レクサス LFA ▲BEV説明会で披露されたスポーツカーのモックアップ。LFA IIの市販版を予告するモデルだが、レクサス特有のスピンドルグリルは見当たらない。後方に見えるGRブランドのスポーツカーと顔つきが似ていた

スポーツカーのモックアップ、その正体は

「BEV(バッテリー充電式電気自動車)に対して、後ろ向きだ」とか「出遅れている」といった批判に反論するかのように、トヨタは2021年12月に今後のBEV戦略を説明するイベントを開催した。その中で、レクサスのモックアップがあったのだが……。

このロングノーズのスポーツカーは、プレゼンの中で述べられていた航続距離700㎞超のハイパフォーマンス電動スポーツカーなのか。

周辺取材を進めたところ、あのスポーツカー然としたモックアップこそLFA IIそのものであることをつかんだ。

フロントノーズが長く、乗員を車体の中心より後方に座らせる古典的なパッケージングとフォルムは、LFA IIのために開発されているものだ。

ハイブリッドスポーツとして登場

誤解してはいけないのはLFA IIがBEVではないことだ。同車には、開発中の4L V8ツインターボと電気モーターが搭載されてハイブリッドに仕立てられる。

トランスアクスル方式によって10速ATはキャビン後方に置かれ、アシスト役のモーターはプロペラシャフトとATの間に挟み込まれる。

ただ、レクサスの佐藤プレジデントは、2035年までにレクサスをグローバルで100%BEVのブランドに移行させることを表明した。

2025年にも発売されるLFA IIは、10年以内にモデルライフを終えてBEVスポーツカーにバトンタッチをするとみて間違いなさそうだ。

スピンドルグリルの面影なし

内部事情に詳しい関係者によると、LFA II市販版は展示されたモックアップに酷似しており、ディテールを除いてほぼそのままの姿で登場するようだ。

そこで疑問に感じるのはスピンドルグリル。どうやら、レクサスはこのグリルに終止符を打って顔つきのリニューアルに乗り出すようだ。

その布石は新型NXで垣間見ることができる。
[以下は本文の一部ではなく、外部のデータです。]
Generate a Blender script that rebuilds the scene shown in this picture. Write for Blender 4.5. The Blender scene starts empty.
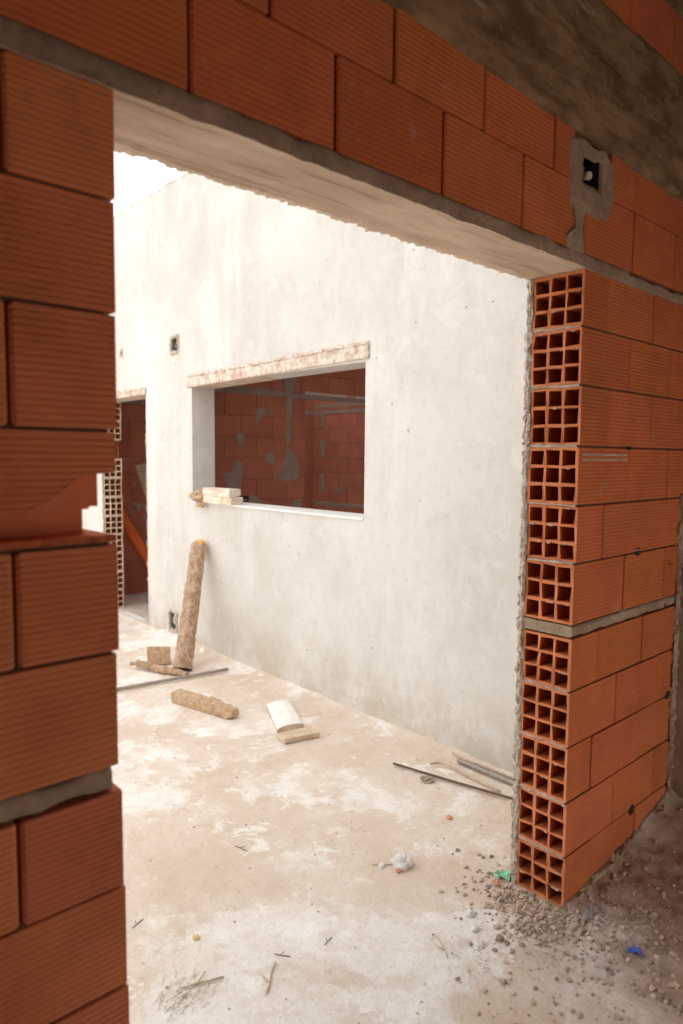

これまでと違ってスピンドルグリルの上半分がトーンダウンし、グリルの輪郭が台形に近づいた。

初出(2012年デビューの4代目GS)から約10年で曲がり角が見え始めたスピンドルグリル。この変わり身の早さは、時代に合わせた変化と捉えるべきかポリシーの欠如と言うべきか。

例えば、BMWは改良を重ねながら何十年もキドニーグリルを使い続け、いまや誰が見てもわかるアイデンティティとして定着している。

プレミアム市場で評価されてユーザーから揺るぎない支持を得られるのはどちらの策だろうか。